En el mapa hay dibujado un camping, pero al dar un paseo la zona estaba anegada y descuidada. Sí que estaba animado el parquin para autocaravanas, con decenas de jubilados franceses que vienen a pasar el invierno buscando sol y buen pescado. En tiempos también venía el rey Mohammed V, y aún puede verse su residencia. Según dicen en verano es un destino popular para la clase media de Marrakech y Casablanca, pero fuera de temporada es un lugar magnífico para perderse una temporada a recargar pilas.
El Jadida, a una hora más al norte, es una ciudad grande sin mucho encanto, pero que guarda una perla en su interior. La ciudad amurallada, construida por los portugueses en 1506 y bautizada como Mazagan, merece un buen paseo. Declarado Patrimonio de la Humanidad en 2004, desde fuera impresionan sus murallas, que estaban en la época rodeadas totalmente por un foso. Hoy sólo queda con agua el que usan los barcos del astillero aledaño, en el que aunque parezca mentira, todavía se fabrican barcos de madera, y en el que es posible ver las extrañas liebres de mar, lo que sería la versión acuática de un murciélago.
En el interior aún quedan algunas iglesias en pie, aunque su uso actual poco tiene que ver con el religioso. Una ha sido reconvertida en teatro. La otra ha pasado a engrosar la lista de hoteles con encanto a precios europeos para un turismo incipiente. Peor fue el caso de la sinagoga, que acabó de prisión. El antiguo faro se ha reconvertido en el alminar de la mezquita, justo al lado de la joya de la ciudad, la cisterna portuguesa. Como si se tratara de un bosque de palmeras, los arcos apuntados crean un lugar casi irreal, iluminado por una única abertura central que hace de lucernario. Es la magia de la única expresión de arte gótico en África. Un lugar que justifica la visita por sí solo.
Si no se quiere pasar la noche en El Jadida, el pueblo de Azemmour es una agradable opción a tan sólo 15 minutos. Los portugueses crearon en 1513 este puesto comercial en la orilla izquierda del río Oum er Ribia, un kilómetro aguas arriba de la desembocadura. La antigua medina amurallada se asoma al río donde los barcos estaban protegidos de los embites del océano, ofreciendo un encuadre muy fotogénico. Las estrechas callejas todavía sin restaurar albergan muchas puertas majestuosas coronadas por un segundo piso de ventanucos.
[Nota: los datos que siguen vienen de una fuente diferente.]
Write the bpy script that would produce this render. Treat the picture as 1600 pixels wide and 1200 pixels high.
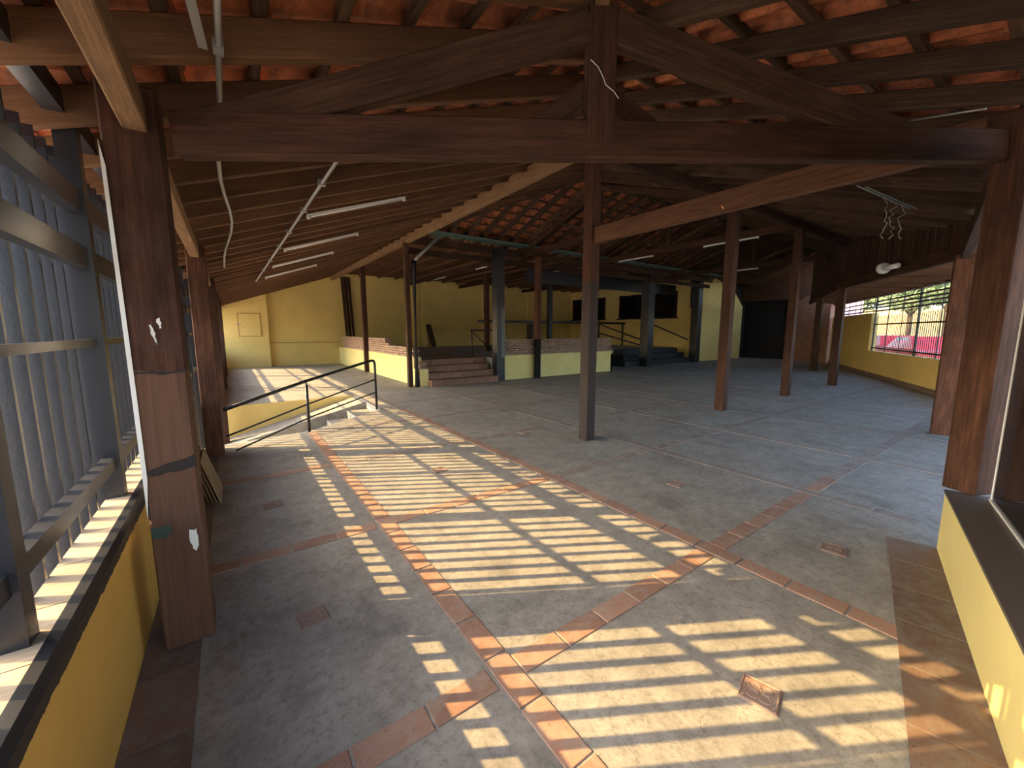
import bpy, bmesh, math, random
from mathutils import Vector, Matrix
import numpy as np
random.seed(7)
for o in list(bpy.data.objects): bpy.data.objects.remove(o)
S = bpy.context.scene
COL = S.collection

# ---------------------------------------------------------------- camera, sky, sun, exposure
CAM_H = 1.6; PITCH = math.atan(83/620.); AZ = math.radians(35.2)
cd = bpy.data.cameras.new('camera'); cam = bpy.data.objects.new('camera', cd); COL.objects.link(cam)
cd.sensor_width = 36.0; cd.lens = 620/1600*36.0; cd.clip_start = 0.02; cd.clip_end = 500
cam.location = (0, 0, CAM_H)
cam.rotation_euler = (math.pi/2-PITCH, 0, -AZ)
S.camera = cam

SUN_H = Vector((.866, -.5, -.57)).normalized()          # direction the light travels
W = bpy.data.worlds.new('sky'); S.world = W; W.use_nodes = True
nt = W.node_tree; nt.nodes.clear()
wo = nt.nodes.new('ShaderNodeOutputWorld'); bg = nt.nodes.new('ShaderNodeBackground')
sk = nt.nodes.new('ShaderNodeTexSky'); sk.sky_type = 'NISHITA'; sk.sun_disc = False
sk.sun_elevation = math.radians(29.7); sk.sun_rotation = math.radians(300); sk.air_density = 1.0; sk.dust_density = 3.0; sk.ozone_density = 1.0
bg.inputs['Strength'].default_value = 1.0
nt.links.new(sk.outputs[0], bg.inputs[0]); nt.links.new(bg.outputs[0], wo.inputs[0])

sl = bpy.data.lights.new('sun', 'SUN'); sl.energy = 12.0; sl.color = (1.0, .66, .27); sl.angle = math.radians(.35)
so = bpy.data.objects.new('sun', sl); COL.objects.link(so); so.location = (-20, 12, 14)
so.rotation_euler = SUN_H.to_track_quat('-Z', 'Y').to_euler()

vs = S.view_settings
vs.view_transform = 'Standard'; vs.look = 'None'; vs.gamma = 1.0; vs.use_curve_mapping = False
vs.exposure = 0.45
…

Los artistas locales han querido dejar su impronta decorando con murales algunos rincones, emulando un poco a Asilah, aunque con un punto más de decadencia. Lo bueno es que los riads todavía son una anécdota, por lo que se puede ver el alma auténtica de la vieja medina habitada por sus vecinos de toda la vida. Fuera de la muralla está la parte nueva que se llena de vida por la noche y en la que se puede cenar carne picada a la brasa (ketfta) por tan sólo un par de euros.
El vuelo de regreso era desde Rabat. Hay varios trenes al día desde Azemmour que te dejan en Salé, la ciudad hermana de Rabat, separada tan sólo por un río. El contraste entre actualidad y tradición se destaca aquí con el moderno tranvía circulando junto a las centenarias murallas de barro. Como teníamos tiempo pudimos visitar la medersa construida por el sultán Al Hassan Ali. Aunque más pequeña, su decoración puede rivalizar con las famosas medersas de Fez y Marrakech. Y tiene el plus de que estás completamente solo.
El azar quiso que para coger el taxi que nos llevara al aeropuerto, saliéramos por la puerta del mar. Eso nos hizo toparnos con una despedida inesperada que nos dejó sin palabras. Las murallas estaban rodeadas de miles de tumbas, alineadas en perfecto orden, extendiéndose hasta el río y el mar. La luz del atardecer, con la Kasbah de Rabat recortándose en el horizonte ofrecía un paisaje que te dejaba con la boca abierta. Para alguno seguro que será un motivo para acercarse a verlo en persona.